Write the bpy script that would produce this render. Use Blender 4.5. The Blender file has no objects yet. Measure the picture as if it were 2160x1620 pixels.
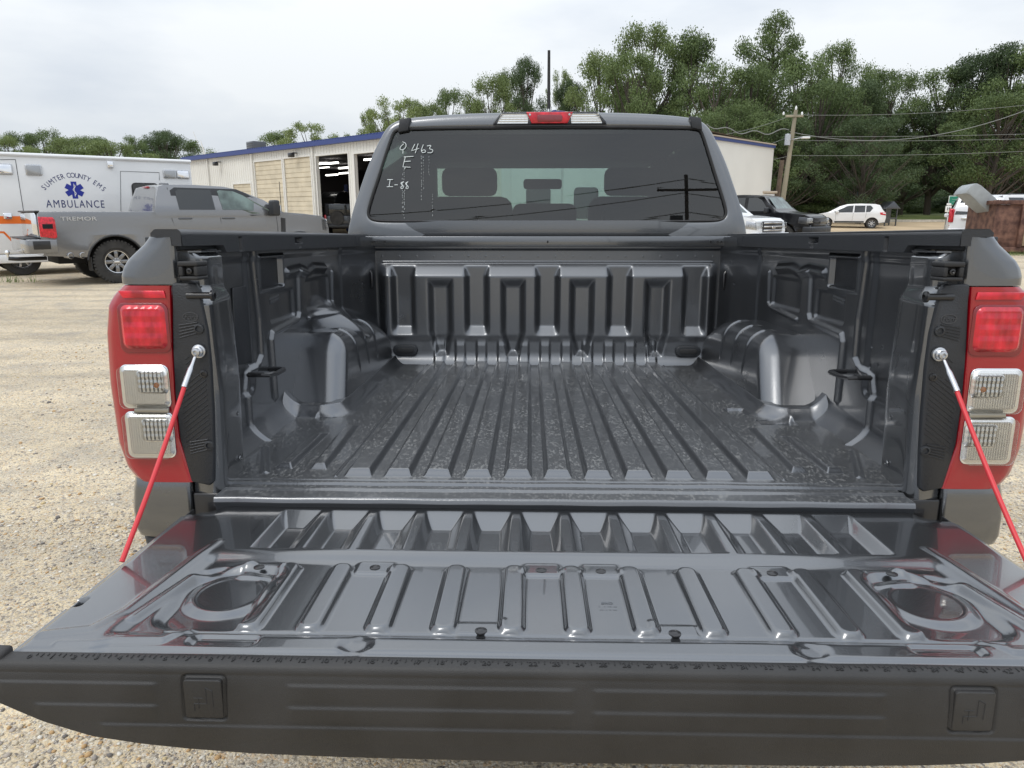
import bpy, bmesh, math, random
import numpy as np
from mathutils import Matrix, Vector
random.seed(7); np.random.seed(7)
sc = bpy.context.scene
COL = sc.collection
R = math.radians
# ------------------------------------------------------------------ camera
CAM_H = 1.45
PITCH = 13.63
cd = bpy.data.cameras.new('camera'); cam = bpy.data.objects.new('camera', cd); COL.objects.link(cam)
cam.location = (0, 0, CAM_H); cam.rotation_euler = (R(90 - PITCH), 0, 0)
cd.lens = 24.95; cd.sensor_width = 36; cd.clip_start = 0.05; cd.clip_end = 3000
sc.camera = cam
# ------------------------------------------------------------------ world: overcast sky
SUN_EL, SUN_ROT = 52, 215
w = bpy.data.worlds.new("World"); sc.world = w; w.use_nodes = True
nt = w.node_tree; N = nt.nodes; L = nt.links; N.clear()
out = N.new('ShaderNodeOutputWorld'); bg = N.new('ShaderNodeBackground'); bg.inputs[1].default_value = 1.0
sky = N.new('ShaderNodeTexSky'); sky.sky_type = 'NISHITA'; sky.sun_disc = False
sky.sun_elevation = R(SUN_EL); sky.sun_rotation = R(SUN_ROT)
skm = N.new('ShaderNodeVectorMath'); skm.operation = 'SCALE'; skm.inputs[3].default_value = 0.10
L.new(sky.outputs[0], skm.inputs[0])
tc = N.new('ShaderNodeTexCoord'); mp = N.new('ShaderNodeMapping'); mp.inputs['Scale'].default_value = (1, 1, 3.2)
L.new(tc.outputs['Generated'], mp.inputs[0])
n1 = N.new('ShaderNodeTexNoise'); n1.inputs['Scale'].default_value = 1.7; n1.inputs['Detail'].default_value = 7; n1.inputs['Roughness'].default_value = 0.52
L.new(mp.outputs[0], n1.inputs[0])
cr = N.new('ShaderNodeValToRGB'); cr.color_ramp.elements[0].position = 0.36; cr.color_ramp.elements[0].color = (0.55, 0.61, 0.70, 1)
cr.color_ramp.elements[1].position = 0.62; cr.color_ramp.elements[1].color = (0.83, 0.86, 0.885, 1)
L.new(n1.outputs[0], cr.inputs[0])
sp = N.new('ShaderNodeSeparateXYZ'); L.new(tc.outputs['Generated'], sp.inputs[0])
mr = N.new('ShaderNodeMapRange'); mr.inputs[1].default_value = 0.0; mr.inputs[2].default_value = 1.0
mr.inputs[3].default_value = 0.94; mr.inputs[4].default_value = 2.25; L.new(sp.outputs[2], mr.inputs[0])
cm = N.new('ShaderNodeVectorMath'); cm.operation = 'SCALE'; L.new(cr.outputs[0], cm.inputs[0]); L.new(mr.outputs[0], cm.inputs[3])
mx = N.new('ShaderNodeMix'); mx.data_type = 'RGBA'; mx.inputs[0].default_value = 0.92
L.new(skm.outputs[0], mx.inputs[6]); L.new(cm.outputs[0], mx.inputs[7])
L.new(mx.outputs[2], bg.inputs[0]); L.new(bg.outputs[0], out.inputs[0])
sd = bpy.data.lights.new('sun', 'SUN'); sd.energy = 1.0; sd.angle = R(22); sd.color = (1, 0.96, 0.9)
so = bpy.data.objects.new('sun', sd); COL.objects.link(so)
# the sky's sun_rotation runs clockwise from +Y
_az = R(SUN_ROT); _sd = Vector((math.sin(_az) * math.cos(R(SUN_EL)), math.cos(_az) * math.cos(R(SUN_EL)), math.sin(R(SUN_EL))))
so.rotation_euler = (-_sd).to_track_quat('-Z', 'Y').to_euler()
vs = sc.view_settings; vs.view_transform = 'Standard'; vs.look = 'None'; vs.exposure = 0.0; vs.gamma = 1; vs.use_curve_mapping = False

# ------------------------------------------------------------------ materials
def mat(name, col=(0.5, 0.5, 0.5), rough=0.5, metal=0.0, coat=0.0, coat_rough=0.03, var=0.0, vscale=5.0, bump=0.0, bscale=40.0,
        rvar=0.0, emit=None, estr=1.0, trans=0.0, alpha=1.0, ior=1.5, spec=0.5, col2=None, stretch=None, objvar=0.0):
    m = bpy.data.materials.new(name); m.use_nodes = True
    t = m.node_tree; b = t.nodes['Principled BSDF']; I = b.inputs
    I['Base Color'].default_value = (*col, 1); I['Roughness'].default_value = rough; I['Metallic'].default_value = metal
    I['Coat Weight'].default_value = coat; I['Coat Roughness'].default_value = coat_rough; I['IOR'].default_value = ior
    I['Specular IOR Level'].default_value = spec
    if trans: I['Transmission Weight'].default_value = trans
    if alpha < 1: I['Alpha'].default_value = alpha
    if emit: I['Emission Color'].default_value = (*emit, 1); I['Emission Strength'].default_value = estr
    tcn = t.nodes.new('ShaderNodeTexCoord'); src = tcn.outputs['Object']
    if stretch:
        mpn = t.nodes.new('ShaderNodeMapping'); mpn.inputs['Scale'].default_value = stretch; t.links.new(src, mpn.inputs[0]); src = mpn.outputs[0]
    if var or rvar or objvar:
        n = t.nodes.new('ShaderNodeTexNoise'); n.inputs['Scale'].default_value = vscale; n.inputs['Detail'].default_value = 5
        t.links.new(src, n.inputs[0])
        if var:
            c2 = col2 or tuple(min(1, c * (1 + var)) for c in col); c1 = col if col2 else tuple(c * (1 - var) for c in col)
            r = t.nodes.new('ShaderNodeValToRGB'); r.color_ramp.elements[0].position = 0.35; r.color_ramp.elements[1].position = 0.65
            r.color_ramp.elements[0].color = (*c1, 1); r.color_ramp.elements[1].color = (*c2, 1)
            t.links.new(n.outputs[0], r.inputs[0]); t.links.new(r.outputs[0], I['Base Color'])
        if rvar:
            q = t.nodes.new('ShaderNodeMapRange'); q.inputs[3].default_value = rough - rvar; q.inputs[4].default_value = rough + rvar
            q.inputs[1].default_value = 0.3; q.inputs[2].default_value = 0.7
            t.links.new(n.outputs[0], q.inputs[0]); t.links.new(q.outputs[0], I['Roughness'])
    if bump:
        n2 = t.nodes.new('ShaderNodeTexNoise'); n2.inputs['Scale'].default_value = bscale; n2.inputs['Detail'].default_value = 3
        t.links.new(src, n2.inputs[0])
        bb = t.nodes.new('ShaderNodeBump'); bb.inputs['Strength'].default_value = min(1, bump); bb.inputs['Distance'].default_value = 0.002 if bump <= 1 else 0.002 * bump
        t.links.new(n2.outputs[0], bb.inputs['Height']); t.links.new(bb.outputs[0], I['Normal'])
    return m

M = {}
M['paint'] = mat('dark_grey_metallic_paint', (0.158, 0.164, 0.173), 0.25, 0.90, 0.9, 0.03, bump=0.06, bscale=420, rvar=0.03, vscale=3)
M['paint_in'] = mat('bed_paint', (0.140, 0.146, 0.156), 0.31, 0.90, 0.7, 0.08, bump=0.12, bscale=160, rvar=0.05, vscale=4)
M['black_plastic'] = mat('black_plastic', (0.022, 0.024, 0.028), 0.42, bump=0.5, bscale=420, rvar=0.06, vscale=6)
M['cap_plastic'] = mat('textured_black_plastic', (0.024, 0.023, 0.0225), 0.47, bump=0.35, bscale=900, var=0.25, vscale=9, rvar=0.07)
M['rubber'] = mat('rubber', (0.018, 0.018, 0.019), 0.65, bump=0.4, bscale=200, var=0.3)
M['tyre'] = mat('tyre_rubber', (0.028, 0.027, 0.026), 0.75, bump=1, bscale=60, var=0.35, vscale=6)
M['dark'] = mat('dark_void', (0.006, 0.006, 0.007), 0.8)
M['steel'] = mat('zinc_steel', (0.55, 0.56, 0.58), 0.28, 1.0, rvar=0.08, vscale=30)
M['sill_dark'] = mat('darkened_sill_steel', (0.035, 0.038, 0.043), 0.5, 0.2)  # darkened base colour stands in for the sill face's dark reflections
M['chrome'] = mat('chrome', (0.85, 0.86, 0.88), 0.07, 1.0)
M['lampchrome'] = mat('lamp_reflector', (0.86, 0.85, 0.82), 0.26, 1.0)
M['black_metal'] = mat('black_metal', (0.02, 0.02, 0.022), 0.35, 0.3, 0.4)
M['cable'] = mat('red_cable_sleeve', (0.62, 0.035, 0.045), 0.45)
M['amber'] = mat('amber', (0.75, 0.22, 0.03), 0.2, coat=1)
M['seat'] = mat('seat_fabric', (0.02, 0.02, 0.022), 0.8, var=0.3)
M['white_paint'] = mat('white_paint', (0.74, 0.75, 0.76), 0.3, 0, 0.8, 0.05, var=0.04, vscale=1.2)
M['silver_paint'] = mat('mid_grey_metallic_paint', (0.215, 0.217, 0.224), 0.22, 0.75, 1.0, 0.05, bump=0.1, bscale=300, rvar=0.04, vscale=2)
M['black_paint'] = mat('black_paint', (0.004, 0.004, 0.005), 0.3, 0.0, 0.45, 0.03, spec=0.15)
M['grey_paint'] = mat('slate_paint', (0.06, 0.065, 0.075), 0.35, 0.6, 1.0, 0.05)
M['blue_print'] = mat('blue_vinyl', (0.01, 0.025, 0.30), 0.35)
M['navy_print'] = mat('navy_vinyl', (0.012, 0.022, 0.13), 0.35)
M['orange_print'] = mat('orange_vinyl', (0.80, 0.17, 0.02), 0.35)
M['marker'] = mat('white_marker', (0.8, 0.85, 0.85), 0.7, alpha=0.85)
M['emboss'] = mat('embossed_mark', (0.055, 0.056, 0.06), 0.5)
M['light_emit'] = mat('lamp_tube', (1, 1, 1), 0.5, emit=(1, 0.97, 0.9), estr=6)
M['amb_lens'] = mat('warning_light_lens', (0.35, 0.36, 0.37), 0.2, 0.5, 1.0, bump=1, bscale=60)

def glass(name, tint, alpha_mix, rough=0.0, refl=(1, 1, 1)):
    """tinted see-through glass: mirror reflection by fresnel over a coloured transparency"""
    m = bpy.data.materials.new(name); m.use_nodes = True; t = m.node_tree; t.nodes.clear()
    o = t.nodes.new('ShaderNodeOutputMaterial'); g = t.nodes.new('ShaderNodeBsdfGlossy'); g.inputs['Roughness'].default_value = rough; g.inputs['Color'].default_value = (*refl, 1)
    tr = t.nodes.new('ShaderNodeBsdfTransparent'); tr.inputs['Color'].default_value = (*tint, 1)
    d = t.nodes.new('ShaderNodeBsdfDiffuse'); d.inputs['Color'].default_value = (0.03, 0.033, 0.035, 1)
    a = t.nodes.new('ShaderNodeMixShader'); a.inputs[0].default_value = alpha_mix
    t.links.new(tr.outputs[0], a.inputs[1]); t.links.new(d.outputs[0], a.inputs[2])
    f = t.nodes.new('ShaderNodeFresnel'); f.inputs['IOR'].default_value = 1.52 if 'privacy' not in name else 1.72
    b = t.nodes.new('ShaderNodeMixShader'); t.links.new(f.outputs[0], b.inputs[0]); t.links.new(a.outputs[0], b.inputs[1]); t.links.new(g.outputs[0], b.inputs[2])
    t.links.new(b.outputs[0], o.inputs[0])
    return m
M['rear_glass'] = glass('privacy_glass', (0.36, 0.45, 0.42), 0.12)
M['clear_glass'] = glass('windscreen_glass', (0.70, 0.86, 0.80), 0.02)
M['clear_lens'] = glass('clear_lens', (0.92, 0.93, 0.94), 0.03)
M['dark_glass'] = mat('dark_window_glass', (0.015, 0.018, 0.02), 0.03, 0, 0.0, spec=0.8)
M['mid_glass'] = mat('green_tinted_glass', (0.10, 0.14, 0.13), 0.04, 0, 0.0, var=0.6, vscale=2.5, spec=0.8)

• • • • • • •

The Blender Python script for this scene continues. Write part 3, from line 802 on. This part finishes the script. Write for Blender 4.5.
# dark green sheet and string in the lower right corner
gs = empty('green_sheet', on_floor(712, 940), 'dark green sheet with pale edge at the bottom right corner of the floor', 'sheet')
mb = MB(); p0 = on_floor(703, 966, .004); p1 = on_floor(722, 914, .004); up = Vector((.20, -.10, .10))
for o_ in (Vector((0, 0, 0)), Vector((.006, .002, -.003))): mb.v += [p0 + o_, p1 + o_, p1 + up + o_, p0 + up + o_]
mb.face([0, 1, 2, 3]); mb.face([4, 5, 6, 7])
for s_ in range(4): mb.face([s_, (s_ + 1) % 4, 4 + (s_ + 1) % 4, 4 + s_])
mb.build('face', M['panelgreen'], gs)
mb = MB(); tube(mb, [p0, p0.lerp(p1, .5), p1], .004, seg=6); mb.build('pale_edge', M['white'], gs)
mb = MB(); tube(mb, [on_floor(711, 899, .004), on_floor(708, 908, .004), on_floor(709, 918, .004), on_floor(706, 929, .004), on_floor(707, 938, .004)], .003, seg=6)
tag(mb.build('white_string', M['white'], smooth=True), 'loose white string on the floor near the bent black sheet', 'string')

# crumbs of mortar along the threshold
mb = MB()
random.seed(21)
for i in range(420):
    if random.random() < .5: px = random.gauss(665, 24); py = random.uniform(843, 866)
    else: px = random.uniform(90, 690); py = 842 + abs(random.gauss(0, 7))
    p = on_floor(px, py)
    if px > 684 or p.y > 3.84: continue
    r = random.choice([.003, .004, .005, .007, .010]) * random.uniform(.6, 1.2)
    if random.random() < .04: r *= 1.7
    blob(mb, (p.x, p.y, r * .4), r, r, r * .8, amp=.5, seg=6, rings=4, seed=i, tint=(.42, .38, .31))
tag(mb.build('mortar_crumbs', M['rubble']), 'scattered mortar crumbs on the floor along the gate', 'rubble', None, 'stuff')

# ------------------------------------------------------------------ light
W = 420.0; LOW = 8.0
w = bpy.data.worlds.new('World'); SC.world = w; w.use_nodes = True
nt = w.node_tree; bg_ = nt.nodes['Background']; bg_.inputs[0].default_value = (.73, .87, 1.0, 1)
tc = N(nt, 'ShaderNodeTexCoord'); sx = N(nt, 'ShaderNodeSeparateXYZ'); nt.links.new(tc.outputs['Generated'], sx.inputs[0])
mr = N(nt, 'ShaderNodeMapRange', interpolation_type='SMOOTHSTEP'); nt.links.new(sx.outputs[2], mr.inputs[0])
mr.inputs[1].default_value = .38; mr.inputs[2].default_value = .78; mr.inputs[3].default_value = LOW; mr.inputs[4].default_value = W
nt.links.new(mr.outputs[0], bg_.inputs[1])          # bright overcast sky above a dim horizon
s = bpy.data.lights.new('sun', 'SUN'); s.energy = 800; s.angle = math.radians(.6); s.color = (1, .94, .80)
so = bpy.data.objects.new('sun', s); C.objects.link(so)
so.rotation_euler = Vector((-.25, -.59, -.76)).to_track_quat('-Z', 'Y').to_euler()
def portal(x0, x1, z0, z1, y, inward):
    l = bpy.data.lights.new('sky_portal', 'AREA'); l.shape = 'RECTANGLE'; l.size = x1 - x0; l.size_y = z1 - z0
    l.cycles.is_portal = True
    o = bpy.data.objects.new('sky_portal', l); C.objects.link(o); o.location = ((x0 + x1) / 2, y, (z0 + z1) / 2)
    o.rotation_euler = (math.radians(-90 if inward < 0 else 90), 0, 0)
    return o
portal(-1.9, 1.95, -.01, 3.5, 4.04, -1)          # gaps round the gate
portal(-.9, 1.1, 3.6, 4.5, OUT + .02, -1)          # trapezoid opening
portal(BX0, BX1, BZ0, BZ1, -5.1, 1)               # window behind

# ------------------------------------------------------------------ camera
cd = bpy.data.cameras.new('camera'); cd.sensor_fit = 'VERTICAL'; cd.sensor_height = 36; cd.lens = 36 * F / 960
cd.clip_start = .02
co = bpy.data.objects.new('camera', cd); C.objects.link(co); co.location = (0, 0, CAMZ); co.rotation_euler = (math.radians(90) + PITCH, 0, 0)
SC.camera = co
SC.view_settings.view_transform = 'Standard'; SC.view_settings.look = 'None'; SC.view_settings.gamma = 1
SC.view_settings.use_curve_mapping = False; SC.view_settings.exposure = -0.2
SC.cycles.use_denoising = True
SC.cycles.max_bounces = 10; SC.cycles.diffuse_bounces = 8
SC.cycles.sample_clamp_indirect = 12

• • • • • • •

| TASK DIRECTIONS |
Locate the word "scene" in the records above, and return each line that has it.

| TASK RESULT |
sc = bpy.context.scene
The Blender Python script for this scene continues. Write part 3, from line 802 on. This part finishes the script. Write for Blender 4.5.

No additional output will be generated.